The Vodyanoy appears as a naked old man with the head of a frog. Inhabiting the water, when enraged he will drown people and animals as well as destroy dams and any structures close to the water. Vodyanoy makes his first appearance in an 1826 Slovak ballad by France Preseren called “The Water Man” about a woman who flirts with a handsome many who just so happens to be a vodyanoy, eventually punishing her for her flirtatious ways.

 

Kikimora

The Kikimora is a female house spirit who lives behind the stove and makes scurrying noises like a mouse. Occasionally, she takes on the form of a beautiful woman and then visits men in their dreams, torturing them with desire while draining their life. It is believed she is punishment for men who marry women only for their beauty. Some say if a man is only concerned by looks, he will end up marrying a Kikimora who will then drain the life from him.

 

Likhoradka

She is the physical embodiment of evil, a one-eyed creature taking on the form of on old ugly woman with skin hanging off of her bony frame.  The Likhoradka likes to possess victims and causes severe illness. The word “likhoradka” itself has long been associated with illness and in some cases its name means “fever”.

 

Rusalka

A water nymph, also sometime referred to as a mermaid, the Rusalka was originally a symbol of fertility.
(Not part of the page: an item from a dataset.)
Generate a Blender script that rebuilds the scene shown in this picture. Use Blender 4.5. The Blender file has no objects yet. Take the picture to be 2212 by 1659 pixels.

However, by the 19th century it took on a more sinister form. That’s when it transformed into the unclean spirit of a young woman who committed suicide or who was murdered by drowning. They are known to take on the form of beautiful women and lure men to their deaths.

 

Gamayun

From Wikipedia- representation in a painting by Viktor Vasnetsov

The Gamayun is closely associated with the Greek mythical creature Siren. It has the body of a bird and the head of a beautiful woman. And just like the siren, she is known for her beautiful voice. Some legends say she can also regulate the weather, so it’s important for mariners to stay on her good side. The Gamayun is also an extremely prophetic creature with knowledge of the goings on of both men and animals. Because of this, she lives alone guarding mankind’s secrets.